No one, at the outset, foresaw that this would lead to exhausted aquifers and degraded farmland requiring ever increasing applications of chemicals to maintain crop yield. Eventually this can lead to desertification, crop failures and, of course, famine.
@ CRF. Hi, Chris. I have had some reservations about Ahmed from time to time but, as The Guardian admits, he was axed for straying too far from his environmental remit. It seems that his article on Israeli designs on Gaza's offshore natural gas reserves was the line that was crossed.
That said, the theme about the interaction of inequality and resource depletion has become sufficiently mainstream to be a focus at the WEF meeting in Davos. I think it's real.

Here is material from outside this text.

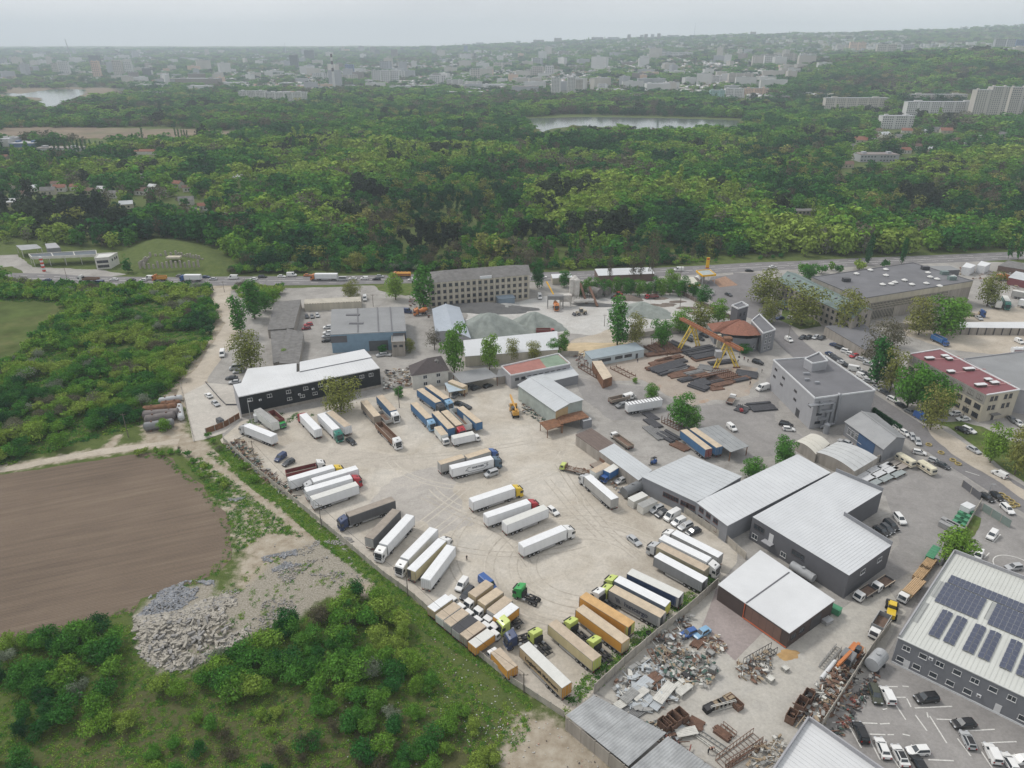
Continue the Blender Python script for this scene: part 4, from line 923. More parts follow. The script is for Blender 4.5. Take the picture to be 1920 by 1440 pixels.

@ Ed. I don't see how desalination could ever be a reality for overpopulated and generally impoverished populations in countries such as China and India. It's very energy intensive and relatively costly. It would impact significantly on the economies of both countries. I just don't see the "haves" in either country countenancing it.
"It's very energy intensive and relatively costly." — with today's technology, and we're talking about a problem that may be some years off. Please lay off the "nothing can be done" attitude.
Right now, there are a number of efforts to get those costs under control through the efficiency improvement of nano-scale membrane assembly.
Well, it may be feasible. But the report suggests that such technological fixes don't generally help for long.
"Technological change can raise the efficiency of resource use, but it also tends to raise both per capita resource consumption and the scale of resource extraction, so that, absent policy effects, the increases in consumption often compensate for the increased efficiency of resource use."
Buying time with tech won't save us unless we use the time to change how we do things. Problem is, normally every time this society buys a couple years we immediately conclude the problem is over and business as usual can continue.